DATA LINES >>
----

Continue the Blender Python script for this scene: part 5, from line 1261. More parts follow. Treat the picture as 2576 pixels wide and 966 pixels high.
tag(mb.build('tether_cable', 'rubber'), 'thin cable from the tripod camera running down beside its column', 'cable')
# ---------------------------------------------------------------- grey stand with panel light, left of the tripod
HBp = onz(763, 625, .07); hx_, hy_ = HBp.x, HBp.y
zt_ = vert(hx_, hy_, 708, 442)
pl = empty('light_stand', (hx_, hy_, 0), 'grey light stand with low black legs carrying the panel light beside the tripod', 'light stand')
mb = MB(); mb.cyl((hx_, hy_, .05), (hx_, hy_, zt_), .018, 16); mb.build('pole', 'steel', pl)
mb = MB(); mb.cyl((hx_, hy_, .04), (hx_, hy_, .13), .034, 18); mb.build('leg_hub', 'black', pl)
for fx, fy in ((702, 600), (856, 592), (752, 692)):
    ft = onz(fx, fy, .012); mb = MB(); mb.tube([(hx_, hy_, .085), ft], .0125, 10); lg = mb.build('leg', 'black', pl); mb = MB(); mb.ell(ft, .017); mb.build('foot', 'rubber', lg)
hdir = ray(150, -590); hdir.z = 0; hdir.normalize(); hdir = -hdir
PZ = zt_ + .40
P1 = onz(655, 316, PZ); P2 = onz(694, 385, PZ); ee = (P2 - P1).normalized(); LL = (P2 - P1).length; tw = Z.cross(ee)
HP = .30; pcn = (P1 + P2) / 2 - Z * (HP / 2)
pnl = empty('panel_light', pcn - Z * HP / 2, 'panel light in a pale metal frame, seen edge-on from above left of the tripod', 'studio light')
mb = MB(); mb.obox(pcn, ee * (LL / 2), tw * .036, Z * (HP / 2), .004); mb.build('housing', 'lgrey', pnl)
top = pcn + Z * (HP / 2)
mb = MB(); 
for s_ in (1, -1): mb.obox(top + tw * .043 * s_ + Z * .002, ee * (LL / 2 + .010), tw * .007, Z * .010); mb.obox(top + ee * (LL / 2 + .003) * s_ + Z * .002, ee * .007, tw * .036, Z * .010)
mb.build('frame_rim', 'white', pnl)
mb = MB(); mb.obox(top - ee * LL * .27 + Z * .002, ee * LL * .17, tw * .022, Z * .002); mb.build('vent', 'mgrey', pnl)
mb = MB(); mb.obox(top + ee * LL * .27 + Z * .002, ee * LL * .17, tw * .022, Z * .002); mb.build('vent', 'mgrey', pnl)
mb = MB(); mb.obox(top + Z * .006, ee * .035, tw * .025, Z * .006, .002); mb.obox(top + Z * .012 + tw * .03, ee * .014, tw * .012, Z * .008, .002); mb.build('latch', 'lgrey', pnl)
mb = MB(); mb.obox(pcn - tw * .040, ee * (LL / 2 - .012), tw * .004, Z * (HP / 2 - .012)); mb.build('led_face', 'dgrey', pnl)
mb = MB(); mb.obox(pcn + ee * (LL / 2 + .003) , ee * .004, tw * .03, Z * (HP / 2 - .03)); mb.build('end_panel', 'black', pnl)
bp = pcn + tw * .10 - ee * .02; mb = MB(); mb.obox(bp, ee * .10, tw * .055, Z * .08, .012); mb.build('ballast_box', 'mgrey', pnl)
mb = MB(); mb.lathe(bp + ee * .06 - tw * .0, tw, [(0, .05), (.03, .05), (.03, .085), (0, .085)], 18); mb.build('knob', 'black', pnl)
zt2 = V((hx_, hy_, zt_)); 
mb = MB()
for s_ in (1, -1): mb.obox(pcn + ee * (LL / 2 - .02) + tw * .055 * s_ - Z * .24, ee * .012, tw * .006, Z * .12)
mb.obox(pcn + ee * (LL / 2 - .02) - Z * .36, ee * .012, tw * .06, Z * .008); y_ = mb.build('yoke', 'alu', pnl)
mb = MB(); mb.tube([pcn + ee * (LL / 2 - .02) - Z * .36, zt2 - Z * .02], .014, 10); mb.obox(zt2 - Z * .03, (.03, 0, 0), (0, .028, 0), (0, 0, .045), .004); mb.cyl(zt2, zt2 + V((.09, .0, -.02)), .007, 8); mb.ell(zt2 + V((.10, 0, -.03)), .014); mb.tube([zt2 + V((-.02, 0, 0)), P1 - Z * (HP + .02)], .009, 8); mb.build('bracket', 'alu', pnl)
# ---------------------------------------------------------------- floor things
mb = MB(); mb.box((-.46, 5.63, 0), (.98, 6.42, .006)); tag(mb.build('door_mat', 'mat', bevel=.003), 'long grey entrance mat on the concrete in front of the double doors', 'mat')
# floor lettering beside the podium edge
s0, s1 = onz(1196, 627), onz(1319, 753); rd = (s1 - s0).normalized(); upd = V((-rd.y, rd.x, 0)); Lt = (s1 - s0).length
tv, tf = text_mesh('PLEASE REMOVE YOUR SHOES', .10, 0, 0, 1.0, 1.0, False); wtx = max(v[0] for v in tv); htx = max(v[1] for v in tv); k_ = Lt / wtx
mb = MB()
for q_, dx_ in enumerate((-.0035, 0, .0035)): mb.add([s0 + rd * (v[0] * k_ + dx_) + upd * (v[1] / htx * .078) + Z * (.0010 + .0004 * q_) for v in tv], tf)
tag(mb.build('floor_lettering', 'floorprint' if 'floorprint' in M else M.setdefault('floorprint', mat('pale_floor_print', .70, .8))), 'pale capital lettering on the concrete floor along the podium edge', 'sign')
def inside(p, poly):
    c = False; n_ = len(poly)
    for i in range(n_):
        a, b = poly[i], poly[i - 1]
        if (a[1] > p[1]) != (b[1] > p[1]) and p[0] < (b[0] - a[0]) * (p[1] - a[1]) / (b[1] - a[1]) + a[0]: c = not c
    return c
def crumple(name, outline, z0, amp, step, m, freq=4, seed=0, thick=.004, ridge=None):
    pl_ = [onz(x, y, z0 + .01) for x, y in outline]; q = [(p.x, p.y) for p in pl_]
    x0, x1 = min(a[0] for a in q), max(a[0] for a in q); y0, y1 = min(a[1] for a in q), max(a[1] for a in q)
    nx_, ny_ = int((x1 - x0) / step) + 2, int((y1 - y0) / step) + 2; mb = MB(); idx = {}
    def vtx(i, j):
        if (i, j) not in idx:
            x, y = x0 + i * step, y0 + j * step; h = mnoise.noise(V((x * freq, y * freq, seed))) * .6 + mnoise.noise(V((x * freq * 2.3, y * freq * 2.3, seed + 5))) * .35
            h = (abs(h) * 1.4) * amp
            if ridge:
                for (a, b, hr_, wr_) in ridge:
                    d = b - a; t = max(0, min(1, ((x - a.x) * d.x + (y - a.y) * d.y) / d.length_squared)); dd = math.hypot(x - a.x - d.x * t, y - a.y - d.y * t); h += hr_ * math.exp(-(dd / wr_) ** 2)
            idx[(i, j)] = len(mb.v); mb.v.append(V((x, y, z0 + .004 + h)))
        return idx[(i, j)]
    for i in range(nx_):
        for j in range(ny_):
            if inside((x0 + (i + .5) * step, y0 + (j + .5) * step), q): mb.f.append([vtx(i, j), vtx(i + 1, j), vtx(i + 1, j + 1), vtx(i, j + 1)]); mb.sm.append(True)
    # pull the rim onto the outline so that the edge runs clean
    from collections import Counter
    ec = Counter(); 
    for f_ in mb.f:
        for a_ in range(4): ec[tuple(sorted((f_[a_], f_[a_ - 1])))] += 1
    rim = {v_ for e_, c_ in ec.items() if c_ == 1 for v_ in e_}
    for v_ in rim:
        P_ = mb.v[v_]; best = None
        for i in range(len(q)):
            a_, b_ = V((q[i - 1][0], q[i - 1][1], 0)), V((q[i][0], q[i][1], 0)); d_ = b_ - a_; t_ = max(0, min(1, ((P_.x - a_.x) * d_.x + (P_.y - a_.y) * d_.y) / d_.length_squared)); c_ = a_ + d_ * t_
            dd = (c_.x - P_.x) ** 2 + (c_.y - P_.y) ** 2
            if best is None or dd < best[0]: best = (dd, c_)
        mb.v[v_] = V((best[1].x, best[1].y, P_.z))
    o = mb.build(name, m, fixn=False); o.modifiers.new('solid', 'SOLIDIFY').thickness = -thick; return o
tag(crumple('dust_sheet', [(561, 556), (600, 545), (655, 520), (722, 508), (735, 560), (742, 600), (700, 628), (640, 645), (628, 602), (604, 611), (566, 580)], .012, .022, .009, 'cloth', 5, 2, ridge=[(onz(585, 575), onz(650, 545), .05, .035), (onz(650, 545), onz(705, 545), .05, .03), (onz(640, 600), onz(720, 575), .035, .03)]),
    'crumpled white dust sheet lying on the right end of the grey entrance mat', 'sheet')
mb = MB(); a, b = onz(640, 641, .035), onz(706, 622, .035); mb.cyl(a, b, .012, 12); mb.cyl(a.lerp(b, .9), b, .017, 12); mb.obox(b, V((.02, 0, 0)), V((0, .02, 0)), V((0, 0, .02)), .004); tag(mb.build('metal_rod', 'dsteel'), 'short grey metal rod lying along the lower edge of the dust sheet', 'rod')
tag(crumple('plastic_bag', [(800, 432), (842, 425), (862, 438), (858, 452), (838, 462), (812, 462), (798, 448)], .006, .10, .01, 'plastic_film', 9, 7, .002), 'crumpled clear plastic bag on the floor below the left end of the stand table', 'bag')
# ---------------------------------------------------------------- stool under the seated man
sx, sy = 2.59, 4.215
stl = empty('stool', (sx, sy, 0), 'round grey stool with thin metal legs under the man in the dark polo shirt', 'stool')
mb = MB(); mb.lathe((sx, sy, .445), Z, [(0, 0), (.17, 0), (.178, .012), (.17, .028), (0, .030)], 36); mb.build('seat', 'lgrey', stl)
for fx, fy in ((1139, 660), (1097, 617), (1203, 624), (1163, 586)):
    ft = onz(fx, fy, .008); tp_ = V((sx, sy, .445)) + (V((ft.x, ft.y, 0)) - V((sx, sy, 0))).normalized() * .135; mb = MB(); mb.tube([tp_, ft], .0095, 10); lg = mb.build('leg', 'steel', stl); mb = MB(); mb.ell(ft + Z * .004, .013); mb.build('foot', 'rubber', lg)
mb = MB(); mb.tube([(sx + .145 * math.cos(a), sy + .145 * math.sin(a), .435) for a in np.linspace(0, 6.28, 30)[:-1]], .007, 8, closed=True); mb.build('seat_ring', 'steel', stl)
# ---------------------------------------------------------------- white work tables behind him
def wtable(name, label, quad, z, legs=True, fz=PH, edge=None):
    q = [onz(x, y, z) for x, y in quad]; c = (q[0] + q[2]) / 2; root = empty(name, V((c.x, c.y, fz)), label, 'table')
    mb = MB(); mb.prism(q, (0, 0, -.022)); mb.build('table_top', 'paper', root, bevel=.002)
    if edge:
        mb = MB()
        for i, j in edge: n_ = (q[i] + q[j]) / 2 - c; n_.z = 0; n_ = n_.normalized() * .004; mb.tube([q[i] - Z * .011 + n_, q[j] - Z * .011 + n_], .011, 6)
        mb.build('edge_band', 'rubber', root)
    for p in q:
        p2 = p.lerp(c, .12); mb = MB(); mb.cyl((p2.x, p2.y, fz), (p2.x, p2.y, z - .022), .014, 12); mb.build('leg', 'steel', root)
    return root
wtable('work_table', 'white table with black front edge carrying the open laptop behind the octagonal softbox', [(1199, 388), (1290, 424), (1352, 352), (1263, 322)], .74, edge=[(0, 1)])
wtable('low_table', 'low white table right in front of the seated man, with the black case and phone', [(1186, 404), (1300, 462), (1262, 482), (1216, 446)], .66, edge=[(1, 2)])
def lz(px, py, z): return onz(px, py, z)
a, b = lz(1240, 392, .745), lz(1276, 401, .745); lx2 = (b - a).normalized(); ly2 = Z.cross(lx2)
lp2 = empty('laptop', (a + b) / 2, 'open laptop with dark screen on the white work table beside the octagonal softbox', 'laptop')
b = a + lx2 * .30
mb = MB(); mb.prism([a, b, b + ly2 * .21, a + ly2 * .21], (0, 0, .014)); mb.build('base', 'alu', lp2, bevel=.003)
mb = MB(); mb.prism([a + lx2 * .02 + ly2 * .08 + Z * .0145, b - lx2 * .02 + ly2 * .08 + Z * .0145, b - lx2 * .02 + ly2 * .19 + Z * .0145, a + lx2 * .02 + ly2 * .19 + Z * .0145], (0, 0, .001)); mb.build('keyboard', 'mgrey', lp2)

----

In the listing above, find the lines holding the word "from" and copy them.

THE OUTPUT >>
Continue the Blender Python script for this scene: part 5, from line 1261. More parts follow. Treat the picture as 2576 pixels wide and 966 pixels high.
tag(mb.build('tether_cable', 'rubber'), 'thin cable from the tripod camera running down beside its column', 'cable')
pnl = empty('panel_light', pcn - Z * HP / 2, 'panel light in a pale metal frame, seen edge-on from above left of the tripod', 'studio light')
    from collections import Counter